そこへ、新婚旅行に来たのに一人砂漠に置き去りにされた太ったドイツ人女性ジャスミン(マリアンネ・ゼーゲブレヒト)があらわれる。

ヒステリー気味の黒人女性と、太ったドイツ人女性。
この二人が、アメリカ社会ではややもすればどちらも差別の対象にされてしまいそうな存在であるところが、微妙に上手い。
得体の知れないジャスミンに対して、ブレンダは不快な態度をとり続けるのだが・・・。

ジャスミンが汚れ放題だったブレンダの事務室を掃除してしまう場面がある。
勝手に掃除をしたといってはじめは怒っていたブレンダも、きれいになってみれば案外気持ちのいいことに気づく。
ジャスミンは、長い間に少しずつたまっていたブレンダの心の中の埃も掃除してあげたのだろう。

少しずつ仲良くなっていく二人。
やがてジャスミンが見よう見まねで始めた手品が近隣の評判となっていく。
遊び歩いていた娘はモーテルを手伝うようになり、音楽にしか興味のなかった息子の演奏もモーテルに流れる。

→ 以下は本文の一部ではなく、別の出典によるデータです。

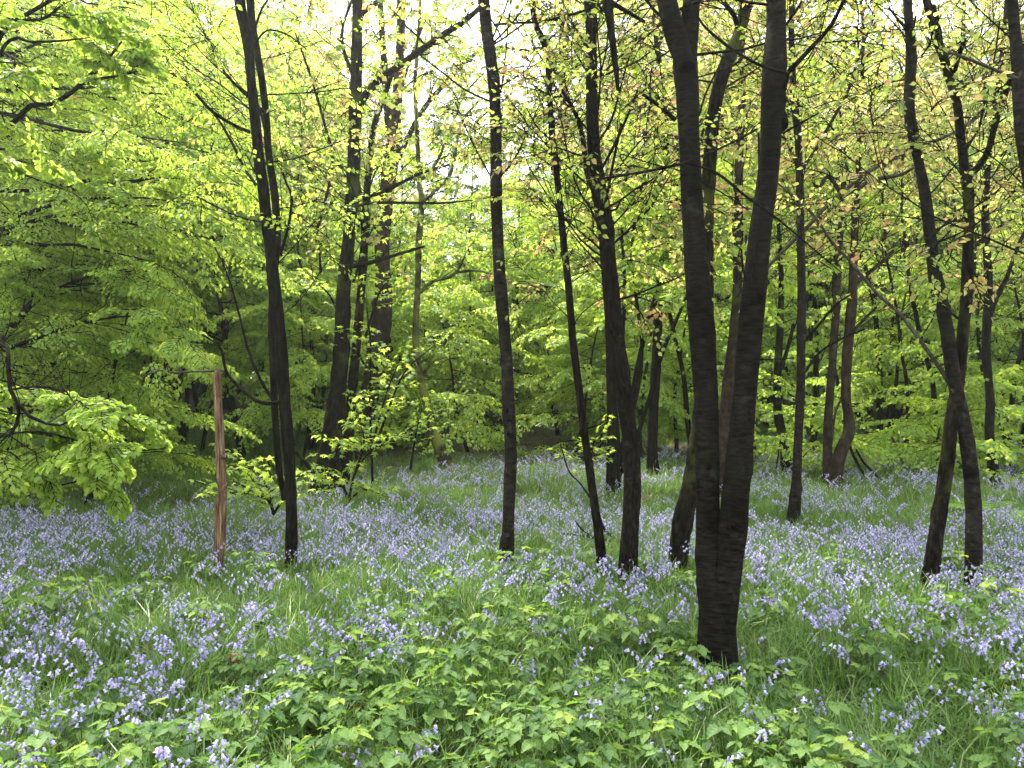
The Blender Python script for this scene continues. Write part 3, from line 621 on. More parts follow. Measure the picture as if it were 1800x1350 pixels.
tree('tree', 'brown twin trunk with a bulging knee, standing back where the bluebells end on the right', 'tree',
     [[(1466, 846, 30), (1472, 815, 24), (1482, 785, 22), (1492, 760, 20), (1492, 735, 17), (1487, 700, 16), (1488, 650, 16), (1491, 600, 16), (1496, 550, 17), (1499, 500, 15), (1500, 440, 13), (1505, 370, 11), (1508, 290, 9), (1510, 200, 7), {'up': True}],
      [(1456, 842, 20), (1455, 790, 16), (1456, 740, 15), (1459, 690, 14), (1463, 640, 14), (1465, 600, 14), (1470, 540, 13), (1472, 480, 12), (1476, 420, 10), (1478, 370, 9), (1482, 320, 8), {'up': False, 'd0': .1}]],
     'pale', H=11, seed=44, sides=14, crown=(8, 7, 10.5, 2.2, .9, .3), twigs=22, twig_z=(3, 7), twig_len=(.8, 2.2), leafmat='yellow', twig_leaf='far', leafsize=.085,
     branches=[[(1500, 500, 9), (1520, 485, 8), (1545, 465, 7), (1570, 440, 5), {'kids': 3}], [(1480, 345, 8), (1455, 310, 7), (1440, 330, 6), (1425, 320, 4), {'kids': 3}],
               [(1489, 690, 5), (1470, 720, 4), (1462, 780, 4), {'kids': 1}], [(1492, 590, 6), (1515, 565, 5), (1540, 540, 4), {'kids': 2}]])
tree('tree', 'twisted dark mossy trunk left of the slim grey-brown pole tree', 'tree',
     [[(1384, 832, 22), (1381, 800, 18), (1376, 765, 16), (1369, 735, 16), (1366, 700, 14), (1367, 650, 13), (1370, 600, 12), (1372, 550, 10), (1373, 500, 9), (1370, 430, 7), (1365, 360, 6), {'up': True}]],
     'mossy', H=9, seed=45, sides=12, lumps=14, lump_amp=.3, twigs=16, twig_z=(2.2, 6), twig_len=(.6, 1.8), leafmat='lime', twig_leaf='far', leafsize=.08, tl_keep=.5,
     branches=[[(1372, 650, 8), (1385, 610, 7), (1395, 570, 5), {'kids': 2}]])
tree('tree', 'dark trunk leaning right that crosses in front of its smoother neighbour at the right', 'tree',
     [[(1634, 1030, 26), (1640, 985, 25), (1646, 940, 24), (1654, 890, 24), (1662, 840, 24), (1668, 790, 23), (1673, 740, 23), (1681, 690, 21), (1687, 640, 21), (1692, 590, 20), (1697, 540, 20), (1700, 490, 19), (1701, 430, 17), (1703, 380, 16), (1698, 320, 17), (1692, 280, 15), (1687, 230, 14), (1682, 190, 13), (1671, 150, 13), (1660, 110, 14), (1646, 70, 14), (1632, 20, 13), (1622, -15, 12)]],
     'mossy', H=9, seed=46, sides=18, rough=.06, lumps=12, crown=(9, 4.4, 8.5, 1.6, .7, .4), twigs=8, leafmat='yellow', twig_leaf='near',
     branches=[[(1700, 312, 14), (1722, 290, 11), (1737, 262, 10), (1748, 220, 10), (1760, 185, 9), (1775, 140, 9), (1790, 100, 8), (1808, 60, 7), {'kids': 2}],
               [(1676, 130, 8), (1685, 95, 8), (1693, 72, 9), {'kids': 0}], [(1690, 265, 4), (1715, 235, 4), (1728, 190, 4), (1745, 110, 3), (1755, 40, 3), {'kids': 2, 'd0': -.2}],
               [(1684, 560, 4), (1665, 545, 4), (1650, 525, 3), (1640, 500, 3), {'kids': 0, 'd0': -.1}], [(1655, 100, 7), (1650, 60, 6), (1640, 10, 5), {'kids': 1, 'd0': .1}]])
tree('tree', 'smoother grey-brown trunk curving up to the left behind the leaning mossy one at the right', 'tree',
     [[(1711, 1042, 28), (1712, 990, 27), (1712, 940, 27), (1712, 900, 26), (1708, 840, 25), (1701, 780, 24), (1692, 730, 23), (1680, 680, 23), (1671, 630, 23), (1664, 580, 23), (1654, 530, 23), (1643, 480, 22), (1636, 430, 20), (1630, 380, 20), (1623, 330, 18), (1615, 290, 16), (1604, 240, 17), (1597, 190, 18), (1599, 140, 18), (1600, 90, 17), (1596, 40, 15), (1592, -15, 14)]],
     'grey', H=10, seed=47, sides=20, rough=.03, crown=(9, 4.6, 9, 1.6, .7, .4), twigs=6, leafmat='yellow', twig_leaf='near', flare_amt=.45,
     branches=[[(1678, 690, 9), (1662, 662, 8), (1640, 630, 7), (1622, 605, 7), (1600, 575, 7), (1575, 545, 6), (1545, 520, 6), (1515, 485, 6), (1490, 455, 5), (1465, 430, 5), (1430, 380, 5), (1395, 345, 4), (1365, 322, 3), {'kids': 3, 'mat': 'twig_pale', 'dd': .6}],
               [(1608, 30, 4), (1600, 60, 4), (1580, 40, 3), (1560, 15, 3), {'kids': 1}]])
tree('tree', 'dark crooked stem at the right edge behind the crossing pair', 'tree',
     [[(1748, 852, 20), (1745, 810, 17), (1739, 765, 15), (1741, 715, 14), (1738, 670, 13), (1733, 615, 14), (1735, 560, 14), (1737, 500, 13), (1734, 440, 13), (1731, 390, 12), (1733, 330, 10), (1738, 260, 9), (1748, 180, 8), (1760, 90, 7), (1768, -15, 6)],
      [(1738, 560, 9), (1752, 520, 8), (1768, 490, 7), (1790, 430, 6), (1815, 380, 5), {'up': False}]],
     'bark', H=10, seed=48, sides=12, crown=(7, 6, 9.5, 1.8, .8, .4), twigs=18, twig_z=(2.4, 6.5), twig_len=(.6, 2.0), leafmat='yellow', twig_leaf='far', leafsize=.08)
tree('tree', 'upper trunk of a near tree leaning out past the right edge of the view', 'tree',
     [[(1850, 1130, 30), (1846, 950, 28), (1840, 700, 26), (1832, 500, 24), (1812, 330, 23), (1797, 250, 22), (1791, 180, 22), (1788, 120, 21), (1782, 60, 18), (1776, -15, 17)]],
     'grey', D=5.0, H=8.5, seed=49, sides=18, rough=.03, crown=(7, 4.2, 8, 1.4, .7, .4), twigs=4, leafmat='yellow', twig_leaf='near',
     branches=[[(1800, 145, 7), (1750, 125, 6), (1700, 105, 5), (1665, 92, 4), {'kids': 1, 'mat': 'twig_pale'}]])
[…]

本をちょっと読んだぐらいで素人がやれる手品がそれほどのものではないことは誰にだって判る。
現実的には、そんな程度の手品でモーテルが大繁盛するわけがない。
だから、これはおとぎ話なのである。
手品という小さな奇跡、それがドラマにも奇跡を起こす。
潤いを求める気持ちがあって、それが少しでも癒やされれば、人は楽しく幸せになれるのである。

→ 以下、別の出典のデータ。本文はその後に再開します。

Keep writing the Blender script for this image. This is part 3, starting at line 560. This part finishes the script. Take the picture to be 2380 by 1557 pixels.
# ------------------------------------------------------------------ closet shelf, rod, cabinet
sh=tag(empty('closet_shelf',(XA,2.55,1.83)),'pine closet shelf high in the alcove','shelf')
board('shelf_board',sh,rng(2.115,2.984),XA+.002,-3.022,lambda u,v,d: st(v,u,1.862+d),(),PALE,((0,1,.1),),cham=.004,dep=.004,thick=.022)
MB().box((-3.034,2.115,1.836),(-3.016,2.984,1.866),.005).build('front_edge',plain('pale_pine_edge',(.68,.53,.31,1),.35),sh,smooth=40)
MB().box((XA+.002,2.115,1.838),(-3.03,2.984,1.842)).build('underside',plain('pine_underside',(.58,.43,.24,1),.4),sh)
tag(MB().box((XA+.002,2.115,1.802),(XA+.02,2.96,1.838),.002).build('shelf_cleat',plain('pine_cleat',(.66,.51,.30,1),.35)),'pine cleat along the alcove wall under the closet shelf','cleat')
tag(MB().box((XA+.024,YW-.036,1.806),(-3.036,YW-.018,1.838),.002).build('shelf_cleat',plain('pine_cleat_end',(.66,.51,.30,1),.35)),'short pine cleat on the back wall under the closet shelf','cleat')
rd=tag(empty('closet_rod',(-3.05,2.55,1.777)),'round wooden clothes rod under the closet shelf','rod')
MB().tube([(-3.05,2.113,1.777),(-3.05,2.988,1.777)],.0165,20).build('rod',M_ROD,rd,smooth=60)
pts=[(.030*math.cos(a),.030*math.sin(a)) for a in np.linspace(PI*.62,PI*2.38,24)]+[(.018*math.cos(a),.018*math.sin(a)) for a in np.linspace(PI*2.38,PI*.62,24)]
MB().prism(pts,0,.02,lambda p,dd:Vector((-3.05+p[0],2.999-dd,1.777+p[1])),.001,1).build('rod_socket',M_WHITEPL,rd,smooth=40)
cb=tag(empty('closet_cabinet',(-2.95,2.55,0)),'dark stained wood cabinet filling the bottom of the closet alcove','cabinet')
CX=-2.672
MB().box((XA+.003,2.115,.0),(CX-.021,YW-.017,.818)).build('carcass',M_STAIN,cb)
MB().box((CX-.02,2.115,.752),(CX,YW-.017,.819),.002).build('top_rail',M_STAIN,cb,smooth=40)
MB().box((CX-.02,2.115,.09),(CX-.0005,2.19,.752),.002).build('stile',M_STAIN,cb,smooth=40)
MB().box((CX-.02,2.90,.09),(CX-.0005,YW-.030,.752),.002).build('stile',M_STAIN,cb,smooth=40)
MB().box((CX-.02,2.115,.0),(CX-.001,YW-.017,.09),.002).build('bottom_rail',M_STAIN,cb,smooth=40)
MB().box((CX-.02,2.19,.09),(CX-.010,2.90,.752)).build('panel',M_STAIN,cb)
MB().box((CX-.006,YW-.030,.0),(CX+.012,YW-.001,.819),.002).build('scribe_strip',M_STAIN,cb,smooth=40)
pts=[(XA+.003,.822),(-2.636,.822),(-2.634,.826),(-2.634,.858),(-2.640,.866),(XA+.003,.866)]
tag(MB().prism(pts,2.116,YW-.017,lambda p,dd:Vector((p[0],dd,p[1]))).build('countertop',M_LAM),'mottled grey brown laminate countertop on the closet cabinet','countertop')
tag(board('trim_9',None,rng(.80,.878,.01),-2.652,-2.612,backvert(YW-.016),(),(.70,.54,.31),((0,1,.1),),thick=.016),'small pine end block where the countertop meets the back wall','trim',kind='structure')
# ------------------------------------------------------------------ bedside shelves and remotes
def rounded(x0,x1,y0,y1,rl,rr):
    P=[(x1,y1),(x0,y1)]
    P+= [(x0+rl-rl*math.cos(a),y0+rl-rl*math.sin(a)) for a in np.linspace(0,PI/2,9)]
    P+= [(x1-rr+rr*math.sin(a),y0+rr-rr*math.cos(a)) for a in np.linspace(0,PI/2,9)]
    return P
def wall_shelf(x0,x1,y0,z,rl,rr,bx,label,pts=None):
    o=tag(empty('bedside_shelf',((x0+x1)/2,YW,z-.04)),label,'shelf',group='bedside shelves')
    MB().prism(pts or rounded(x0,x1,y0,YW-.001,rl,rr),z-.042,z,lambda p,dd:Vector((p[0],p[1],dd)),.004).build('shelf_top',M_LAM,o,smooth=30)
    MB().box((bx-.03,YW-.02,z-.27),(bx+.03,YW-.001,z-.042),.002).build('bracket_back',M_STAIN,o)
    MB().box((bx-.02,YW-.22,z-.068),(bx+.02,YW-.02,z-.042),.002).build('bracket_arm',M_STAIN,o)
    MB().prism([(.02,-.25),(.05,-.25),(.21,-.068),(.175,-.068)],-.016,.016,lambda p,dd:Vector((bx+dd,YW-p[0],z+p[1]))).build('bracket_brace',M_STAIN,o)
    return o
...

このジャスミンという人物は、正直なところ、よくわからない人物である。
何も理屈など考えていない底抜けのお人好しなのか、それとも、砂漠に降りてきた天使のメタファと考えてしまってもよいのかも知れない。

モーテルに集うみんなの温かい友情の日々にも、いつかは終わりの日が来る。
観光ビザでアメリカへやって来ていたジャスミンが、去らなければならない日が来る。
ジャスミンは、あらわれたときと同じように大きな旅行鞄をがらがらと引いて、砂漠の外へ去って行く。

しかし、・・・。

主題歌はあの大ヒット曲「コーリング・ユー」。
この歌声が聞こえてくると、なぜかしみじみとしてしまう。この映画の魅力をさらに引き立たせている。
澄んだ歌声が風に乗って流れ、乾いた砂漠にしみこんでいくようだ。

誰にでもお勧めできる映画です。